Federal budget ‘reasonable’ for printers: Tchamkertenian

Hagop Tchamkertenian, national manager for Policy and Government Affairs at Printing Industries says like all budgets there is both good news and some bad news.

He says, “The reductions in the company tax rate are a welcome measure. Small businesses get the 28 per cent rate from 2012-13 which is 2 years earlier than larger businesses and since bulk of the printing industry comprises of small businesses, this measure is beneficial for the printing industry.”

Commenting on the imported paper tariff Tchamkertenian continues, “Once local production of coated papers ends the printing industry will face a significant cost impost unless the 5 per cent tariff on paper is removed. Printing Industries will be maintaining the pressure on the Government until such time that a favourable industry decision is made.”

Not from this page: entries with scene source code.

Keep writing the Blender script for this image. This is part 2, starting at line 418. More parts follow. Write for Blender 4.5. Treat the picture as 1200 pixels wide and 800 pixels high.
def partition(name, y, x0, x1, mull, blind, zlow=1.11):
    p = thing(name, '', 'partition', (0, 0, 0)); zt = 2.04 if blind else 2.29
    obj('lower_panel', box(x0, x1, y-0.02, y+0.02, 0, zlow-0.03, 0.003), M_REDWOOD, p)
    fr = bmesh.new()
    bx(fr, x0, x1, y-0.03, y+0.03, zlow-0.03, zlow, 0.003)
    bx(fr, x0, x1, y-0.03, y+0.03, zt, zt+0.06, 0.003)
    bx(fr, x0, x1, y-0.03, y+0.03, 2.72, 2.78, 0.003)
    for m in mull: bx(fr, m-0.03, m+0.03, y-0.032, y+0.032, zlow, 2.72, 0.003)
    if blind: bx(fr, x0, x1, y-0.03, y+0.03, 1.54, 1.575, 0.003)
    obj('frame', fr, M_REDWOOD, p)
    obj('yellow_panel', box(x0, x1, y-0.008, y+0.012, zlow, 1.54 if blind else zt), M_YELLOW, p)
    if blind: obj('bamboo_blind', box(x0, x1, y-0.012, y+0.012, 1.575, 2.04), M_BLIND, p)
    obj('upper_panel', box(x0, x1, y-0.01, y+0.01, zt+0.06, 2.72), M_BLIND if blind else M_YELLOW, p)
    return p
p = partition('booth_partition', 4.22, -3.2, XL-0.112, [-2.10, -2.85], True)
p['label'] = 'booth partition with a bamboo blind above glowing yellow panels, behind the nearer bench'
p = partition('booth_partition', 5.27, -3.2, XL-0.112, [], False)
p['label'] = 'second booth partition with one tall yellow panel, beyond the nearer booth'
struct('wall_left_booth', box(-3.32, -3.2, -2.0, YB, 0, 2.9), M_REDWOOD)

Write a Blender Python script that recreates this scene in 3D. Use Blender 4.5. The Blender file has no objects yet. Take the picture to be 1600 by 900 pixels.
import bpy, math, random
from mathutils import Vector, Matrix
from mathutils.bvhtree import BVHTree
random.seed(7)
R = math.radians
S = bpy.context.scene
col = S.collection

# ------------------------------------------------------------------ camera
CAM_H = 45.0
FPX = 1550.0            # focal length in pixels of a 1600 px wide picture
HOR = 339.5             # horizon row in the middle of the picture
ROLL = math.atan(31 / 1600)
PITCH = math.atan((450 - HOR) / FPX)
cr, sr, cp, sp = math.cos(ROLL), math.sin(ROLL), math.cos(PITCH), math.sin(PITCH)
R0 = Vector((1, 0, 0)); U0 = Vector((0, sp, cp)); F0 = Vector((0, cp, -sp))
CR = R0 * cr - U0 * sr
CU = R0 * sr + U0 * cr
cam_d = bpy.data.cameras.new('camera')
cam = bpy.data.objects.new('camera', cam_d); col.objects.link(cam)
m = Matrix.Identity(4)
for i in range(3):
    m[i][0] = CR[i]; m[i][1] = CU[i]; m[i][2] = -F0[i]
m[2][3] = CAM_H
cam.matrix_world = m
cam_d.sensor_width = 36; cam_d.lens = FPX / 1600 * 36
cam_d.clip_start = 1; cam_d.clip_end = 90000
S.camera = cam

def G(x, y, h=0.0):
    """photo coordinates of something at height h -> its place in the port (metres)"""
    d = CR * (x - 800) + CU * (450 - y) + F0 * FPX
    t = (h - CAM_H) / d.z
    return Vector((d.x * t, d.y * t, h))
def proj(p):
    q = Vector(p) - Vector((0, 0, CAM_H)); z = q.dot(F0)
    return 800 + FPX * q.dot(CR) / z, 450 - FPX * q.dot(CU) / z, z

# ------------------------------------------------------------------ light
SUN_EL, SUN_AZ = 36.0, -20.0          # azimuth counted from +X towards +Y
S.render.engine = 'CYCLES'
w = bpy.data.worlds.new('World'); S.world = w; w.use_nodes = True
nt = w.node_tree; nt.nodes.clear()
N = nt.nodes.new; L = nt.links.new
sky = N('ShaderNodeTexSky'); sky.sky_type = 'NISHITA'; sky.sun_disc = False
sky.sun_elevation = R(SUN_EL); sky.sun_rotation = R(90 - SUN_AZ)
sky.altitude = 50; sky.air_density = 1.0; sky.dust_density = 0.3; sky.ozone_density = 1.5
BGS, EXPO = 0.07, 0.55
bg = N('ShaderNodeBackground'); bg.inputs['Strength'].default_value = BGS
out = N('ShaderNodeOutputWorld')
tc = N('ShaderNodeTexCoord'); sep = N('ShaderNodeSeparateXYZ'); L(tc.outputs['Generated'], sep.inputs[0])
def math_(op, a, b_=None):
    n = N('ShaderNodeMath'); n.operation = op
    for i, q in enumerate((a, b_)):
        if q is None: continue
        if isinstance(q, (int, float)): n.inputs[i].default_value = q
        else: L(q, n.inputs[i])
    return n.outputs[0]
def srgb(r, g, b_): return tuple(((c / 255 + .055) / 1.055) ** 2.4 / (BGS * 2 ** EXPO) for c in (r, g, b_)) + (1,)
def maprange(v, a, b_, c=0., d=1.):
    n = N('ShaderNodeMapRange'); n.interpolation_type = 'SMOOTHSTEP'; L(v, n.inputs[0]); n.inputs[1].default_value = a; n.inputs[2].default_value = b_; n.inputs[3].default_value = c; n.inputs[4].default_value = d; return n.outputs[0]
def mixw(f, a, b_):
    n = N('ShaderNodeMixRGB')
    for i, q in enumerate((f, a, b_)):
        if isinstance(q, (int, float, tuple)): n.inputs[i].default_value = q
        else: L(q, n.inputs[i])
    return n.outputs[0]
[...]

Printing Industries also reports that the new training package is also a positive measure. Even if not too many printing companies directly benefit from the new initiatives they will benefit indirectly if it succeeds in controlling skilled labour costs.

Modest personal income tax relief should see another $3.8bn end up in the pockets of consumers. If they spend all or most of this tax cut then it should drive up retail trade which is an important driver of activity in the printing industry, according to the Association.

Tchamkertenian also outlines that unemployment is forecast to fall which implies there will be labour related issues for the printing industry in terms of accessing skilled labour and potential labour cost increases.

He says, “Wage costs are forecast to rise at a significantly faster rate than inflation over the next two financial years. This is likely to place pressures on printing industry margins.”